[Dataset extract start]

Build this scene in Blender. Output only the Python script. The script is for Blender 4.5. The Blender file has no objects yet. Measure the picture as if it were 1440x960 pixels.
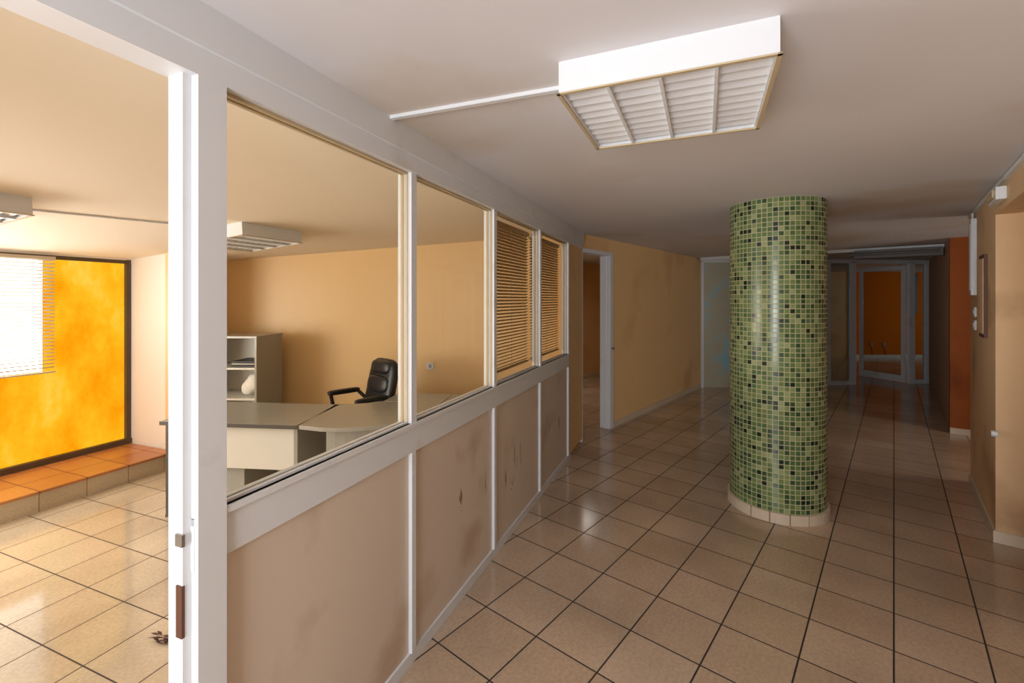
import bpy, math, random
from mathutils import Matrix, Vector
random.seed(7)
sc = bpy.context.scene
H = 2.40
CAMZ = 1.65
# ------------------------------------------------------------------ frames
def frame(ox, oy, deg):
    return Matrix.Translation((ox, oy, 0)) @ Matrix.Rotation(math.radians(deg), 4, 'Z')
FP = frame(-0.5225, 1.956, 68.35)     # partition frame: a along partition, b into the office
FC = frame(0, 0, 50.0)                # corridor frame: a along corridor, b to the left
FW = Matrix.Identity(4)
def lin(c):
    c = c / 255.0
    return c / 12.92 if c <= 0.04045 else ((c + 0.055) / 1.055) ** 2.4
def rgb(r, g, b):
    return (lin(r), lin(g), lin(b), 1)
# ------------------------------------------------------------------ materials
def nm(name):
    m = bpy.data.materials.new(name); m.use_nodes = True
    nt = m.node_tree; nt.nodes.clear()
    out = nt.nodes.new('ShaderNodeOutputMaterial')
    return m, nt, out
def N(nt, t, **kw):
    n = nt.nodes.new(t)
    for k, v in kw.items():
        setattr(n, k, v)
    return n
def mixcol(nt, fac, a, b, blend='MIX'):
    n = nt.nodes.new('ShaderNodeMix'); n.data_type = 'RGBA'; n.blend_type = blend
    for i, v in ((0, fac), (6, a), (7, b)):
        if hasattr(v, 'is_output'):
            nt.links.new(v, n.inputs[i])
        else:
            n.inputs[i].default_value = v
    return n.outputs[2]
def math_(nt, op, a, b=0.0):
    n = nt.nodes.new('ShaderNodeMath'); n.operation = op
    for i, v in ((0, a), (1, b)):
        if hasattr(v, 'is_output'):
            nt.links.new(v, n.inputs[i])
        else:
            n.inputs[i].default_value = v
    return n.outputs[0]
def mat(name, col, rough=0.6, var=0.08, scale=2.0, metal=0.0, bump=0.0, stain=None, stain_scale=1.5, stain_lo=0.6, spec=0.5, detail=4):
    m, nt, out = nm(name)
    bs = N(nt, 'ShaderNodeBsdfPrincipled')
    tc = N(nt, 'ShaderNodeTexCoord')
    nz = N(nt, 'ShaderNodeTexNoise'); nz.inputs['Scale'].default_value = scale; nz.inputs['Detail'].default_value = detail
    nt.links.new(tc.outputs['Object'], nz.inputs['Vector'])
    a = tuple(max(0, c * (1 - var)) for c in col[:3]) + (1,)
    b = tuple(min(1, c * (1 + var)) for c in col[:3]) + (1,)
    c = mixcol(nt, nz.outputs['Fac'], a, b)
    if stain:
        n2 = N(nt, 'ShaderNodeTexNoise'); n2.inputs['Scale'].default_value = stain_scale; n2.inputs['Detail'].default_value = 6
        nt.links.new(tc.outputs['Object'], n2.inputs['Vector'])
        mr = N(nt, 'ShaderNodeMapRange'); mr.inputs[1].default_value = stain_lo; mr.inputs[2].default_value = stain_lo + 0.15
        nt.links.new(n2.outputs['Fac'], mr.inputs[0])
        c = mixcol(nt, mr.outputs[0], c, stain)
    nt.links.new(c, bs.inputs['Base Color'])
    bs.inputs['Roughness'].default_value = rough
    bs.inputs['Metallic'].default_value = metal
    bs.inputs['Specular IOR Level'].default_value = spec
    if bump:
        bp = N(nt, 'ShaderNodeBump'); bp.inputs['Strength'].default_value = bump; bp.inputs['Distance'].default_value = 0.01
        n3 = N(nt, 'ShaderNodeTexNoise'); n3.inputs['Scale'].default_value = scale * 12
        nt.links.new(tc.outputs['Object'], n3.inputs['Vector'])
        nt.links.new(n3.outputs['Fac'], bp.inputs['Height']); nt.links.new(bp.outputs[0], bs.inputs['Normal'])
    nt.links.new(bs.outputs[0], out.inputs[0])
    return m
def tile_mat(name, c1, c2, grout, size, offx, offy, rough=0.15, mortar=0.005):
    m, nt, out = nm(name)
    bs = N(nt, 'ShaderNodeBsdfPrincipled')
    tc = N(nt, 'ShaderNodeTexCoord')
    mp = N(nt, 'ShaderNodeMapping'); mp.inputs['Location'].default_value = (offx, offy, 0)
    nt.links.new(tc.outputs['Object'], mp.inputs['Vector'])
    br = N(nt, 'ShaderNodeTexBrick'); br.offset = 0.0; br.squash = 1.0
    br.inputs['Scale'].default_value = 1.0
    br.inputs['Brick Width'].default_value = size; br.inputs['Row Height'].default_value = size
    br.inputs['Mortar Size'].default_value = mortar; br.inputs['Mortar Smooth'].default_value = 0.1
    br.inputs['Color1'].default_value = c1; br.inputs['Color2'].default_value = c2; br.inputs['Mortar'].default_value = grout
    nt.links.new(mp.outputs[0], br.inputs['Vector'])
    nz = N(nt, 'ShaderNodeTexNoise'); nz.inputs['Scale'].default_value = 60; nz.inputs['Detail'].default_value = 5
    nt.links.new(tc.outputs['Object'], nz.inputs['Vector'])
    n2 = N(nt, 'ShaderNodeTexNoise'); n2.inputs['Scale'].default_value = 1.3; n2.inputs['Detail'].default_value = 7
    nt.links.new(tc.outputs['Object'], n2.inputs['Vector'])
    g1 = N(nt, 'ShaderNodeMapRange'); g1.inputs[1].default_value = .35; g1.inputs[2].default_value = .65; g1.inputs[3].default_value = 0.9; g1.inputs[4].default_value = 1.05
    nt.links.new(nz.outputs['Fac'], g1.inputs[0])
    g2 = N(nt, 'ShaderNodeMapRange'); g2.inputs[1].default_value = .35; g2.inputs[2].default_value = .65; g2.inputs[3].default_value = 0.80; g2.inputs[4].default_value = 1.06
    nt.links.new(n2.outputs['Fac'], g2.inputs[0])
    f = math_(nt, 'MULTIPLY', g1.outputs[0], g2.outputs[0])
    cc = N(nt, 'ShaderNodeCombineColor')
    for i in range(3): nt.links.new(f, cc.inputs[i])
    c = mixcol(nt, 1.0, br.outputs['Color'], cc.outputs[0], 'MULTIPLY')
    nt.links.new(c, bs.inputs['Base Color'])
    r = N(nt, 'ShaderNodeMapRange'); r.inputs[3].default_value = rough; r.inputs[4].default_value = 0.8
    nt.links.new(br.outputs['Fac'], r.inputs[0])
    r2 = math_(nt, 'MULTIPLY', n2.outputs['Fac'], 0.08)
    nt.links.new(math_(nt, 'ADD', r.outputs[0], r2), bs.inputs['Roughness'])
    bs.inputs['Specular IOR Level'].default_value = 0.7
    bp = N(nt, 'ShaderNodeBump'); bp.inputs['Strength'].default_value = 0.5; bp.inputs['Distance'].default_value = 0.003; bp.invert = True
    nt.links.new(br.outputs['Fac'], bp.inputs['Height']); nt.links.new(bp.outputs[0], bs.inputs['Normal'])
    nt.links.new(bs.outputs[0], out.inputs[0])
    return m
def mosaic_mat(name, cu, cv):
    m, nt, out = nm(name)
    bs = N(nt, 'ShaderNodeBsdfPrincipled')
    uv = N(nt, 'ShaderNodeUVMap'); uv.uv_map = 'UVMap'
    sp = N(nt, 'ShaderNodeSeparateXYZ'); nt.links.new(uv.outputs[0], sp.inputs[0])
    u = math_(nt, 'MULTIPLY', sp.outputs[0], cu); v = math_(nt, 'MULTIPLY', sp.outputs[1], cv)
    fu = math_(nt, 'FLOOR', u); fv = math_(nt, 'FLOOR', v)
    cb = N(nt, 'ShaderNodeCombineXYZ'); nt.links.new(fu, cb.inputs[0]); nt.links.new(fv, cb.inputs[1])
    wn = N(nt, 'ShaderNodeTexWhiteNoise'); wn.noise_dimensions = '2D'; nt.links.new(cb.outputs[0], wn.inputs['Vector'])
    cr = N(nt, 'ShaderNodeValToRGB'); cr.color_ramp.interpolation = 'CONSTANT'
    els = cr.color_ramp.elements
    cols = [(0.0, rgb(18, 42, 30)), (0.08, rgb(50, 78, 50)), (0.20, rgb(78, 104, 62)), (0.42, rgb(96, 120, 72)),
            (0.62, rgb(112, 132, 82)), (0.80, rgb(130, 146, 96)), (0.91, rgb(84, 112, 78)), (0.96, rgb(150, 160, 116))]
    els[0].position = 0; els[0].color = cols[0][1]; els[1].position = cols[1][0]; els[1].color = cols[1][1]
    for p, c in cols[2:]:
        e = els.new(p); e.color = c
    nt.links.new(wn.outputs['Value'], cr.inputs[0])
    def edge(x):
        fr = math_(nt, 'FRACT', x)
        d = math_(nt, 'ABSOLUTE', math_(nt, 'SUBTRACT', fr, 0.5))
        return math_(nt, 'GREATER_THAN', d, 0.425)
    g = math_(nt, 'MAXIMUM', edge(u), edge(v))
    c = mixcol(nt, g, cr.outputs[0], rgb(182, 178, 142))
    nt.links.new(c, bs.inputs['Base Color'])
    nt.links.new(math_(nt, 'ADD', math_(nt, 'MULTIPLY', g, 0.5), 0.22), bs.inputs['Roughness'])
    bp = N(nt, 'ShaderNodeBump'); bp.inputs['Strength'].default_value = 0.6; bp.inputs['Distance'].default_value = 0.002; bp.invert = True
    nt.links.new(g, bp.inputs['Height']); nt.links.new(bp.outputs[0], bs.inputs['Normal'])
    nt.links.new(bs.outputs[0], out.inputs[0])
    return m
def glass_mat(name, tint, k=0.14, base=0.006, rough=0.02):
    m, nt, out = nm(name)
    tr = N(nt, 'ShaderNodeBsdfTransparent'); tr.inputs[0].default_value = tint
    gl = N(nt, 'ShaderNodeBsdfGlossy'); gl.inputs['Roughness'].default_value = rough
    lw = N(nt, 'ShaderNodeLayerWeight'); lw.inputs['Blend'].default_value = 0.25
    f = math_(nt, 'ADD', math_(nt, 'MULTIPLY', lw.outputs['Fresnel'], k), base)
    mx = N(nt, 'ShaderNodeMixShader'); nt.links.new(f, mx.inputs[0]); nt.links.new(tr.outputs[0], mx.inputs[1]); nt.links.new(gl.outputs[0], mx.inputs[2])
    nt.links.new(mx.outputs[0], out.inputs[0])
    return m
def glow_mat(name, cols, strength, scale):
    """back-lit painted glass: streaky mottling"""
    m, nt, out = nm(name)
    tc = N(nt, 'ShaderNodeTexCoord')
    mp = N(nt, 'ShaderNodeMapping'); mp.inputs['Scale'].default_value = (1, 1, 0.55)
    nt.links.new(tc.outputs['Object'], mp.inputs[0])
    nz = N(nt, 'ShaderNodeTexNoise'); nz.inputs['Scale'].default_value = scale; nz.inputs['Detail'].default_value = 10; nz.inputs['Roughness'].default_value = 0.68
    nt.links.new(mp.outputs[0], nz.inputs['Vector'])
    cr = N(nt, 'ShaderNodeValToRGB'); e = cr.color_ramp.elements
    e[0].position = .28; e[0].color = cols[0]; e[1].position = .72; e[1].color = cols[-1]
    for i, c in enumerate(cols[1:-1]):
        x = e.new(.28 + .44 * (i + 1) / (len(cols) - 1)); x.color = c
    nt.links.new(nz.outputs['Fac'], cr.inputs[0])
    em = N(nt, 'ShaderNodeEmission'); em.inputs[1].default_value = strength
    nt.links.new(cr.outputs[0], em.inputs[0]); nt.links.new(em.outputs[0], out.inputs[0])
    return m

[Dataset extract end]

_Aim:_
Make a tally of the lines in this data that include the string "scene", and answer with that tally alone.

_Written reply:_
2